Rep. West, Joe McCarthy, and the flames that won't die

April 14, 2012

Tags: current events, history

Maybe someone should get Rep. Allen West (R-Fla.) a copy of my last book, The Fear Within, to get a sense of the lunacy he was channeling during this appearance (see the clip below). And not surprisingly, the Tea Party folks in attendance didn't laugh at the absurdity of his comments. So maybe they should order in a couple of boxes of the books.

The Fear Within is about a slice of the Red Scare era after World War II. It's a narrative retelling of the criminal trial of 11 overt leaders of the Communist Party-USA on charges that their political beliefs, the articles and books they wrote, and the classes they taught, were illegal under the 1940 Smith Act. The law banned advocating the necessity of overthrowing the U.S. government, or teaching about it, and the U.S. Department of Justice's case was bizarre: Communism as a theory calls for the violent overthrow of capitalism; the U.S. government is part of a capitalist system; ergo, the CPUSA was trying to overthrow the US government by violence. There were no overt acts, mind you, beyond the exchange of ideas. No plots were hatched.

They 11 defendants were convicted in Dennis v. U.S. (the case I write about) despite the obvious conflicts with the First Amendment, a wrong that wasn't righted until Yates v. U.S. about six years later.

So for a time, a specific political belief was, in effect, outlawed in the United States of America, the land of the free and the home of the brave (remember, our enemies hate us for our freedoms). You'd think political extremists - including Tea Partiers - would be very sensitive to that, and to the kind of shunning implied by West's absurd allegation.

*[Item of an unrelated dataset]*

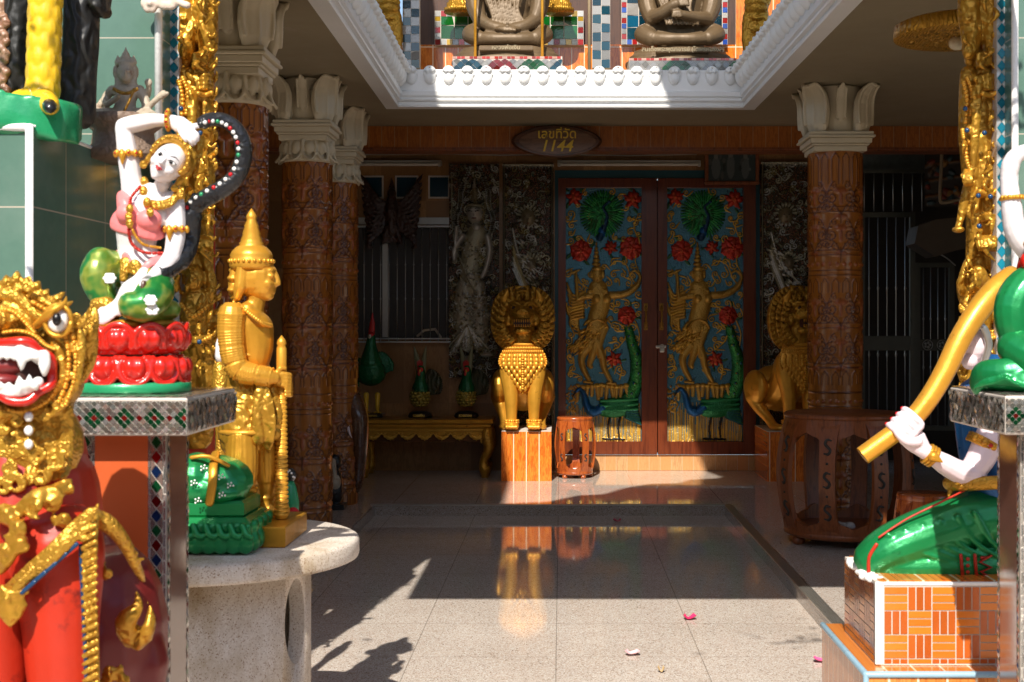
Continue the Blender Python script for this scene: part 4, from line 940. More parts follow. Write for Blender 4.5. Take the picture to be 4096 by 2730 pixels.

'Rest?' What is this word, 'rest'?

April 13, 2012

Tags: current events, history, personal

John Paul Jones's crypt in Annapolis. Photo: U.S. Naval Academy
With Detroit: A Biography doing well less than two weeks after its official pub date, I've already been looking ahead to the next project. And I'm pleased to let you know that my agent, Jane Dystel of Dystel & Goderich, has reached an agreement with Chicago Review Press for Jones's Bones: The Search for an American Hero (that's the working title, anyway), a look at the obsessive hunt in fin de siecle Paris for the body of the man recognized as the father of the U.S. Navy. I'm doubly pleased because CRP did such a great job with Detroit, and I'll be working with the same editor, Jerome Pohlen, and his crew.

John Paul Jones had a checkered life after the Revolutionary War, and died of natural causes in Paris in 1792 in the midst of the French Revolution. Amid the tumult, his body was dropped in the sole Protestant cemetery and the location promptly forgotten, the cemetery eventually covered over with buildings. More than a century later, U.S. Ambassador Horace Porter - a Civil War vet, former top aide to Ulysses S. Grant (in the Union Army and the White House) and the moving force behind establishing Grant's Tomb as a monument - decided Jones deserved better. So he made it so, in dramatic fashion and at his own expense, including digging a network of shafts and tunnels beneath buildings in Paris to explore the old cemetery to find the right body.

I've already done some early research, and it's a fascinating story. Look for it in Spring of 2014 (tentative). And naturally, there will be occasional updates before then.

Oh, and the crime novel I wrote? It's still wandering around publishing houses looking for a home. So think good thoughts for that project, too.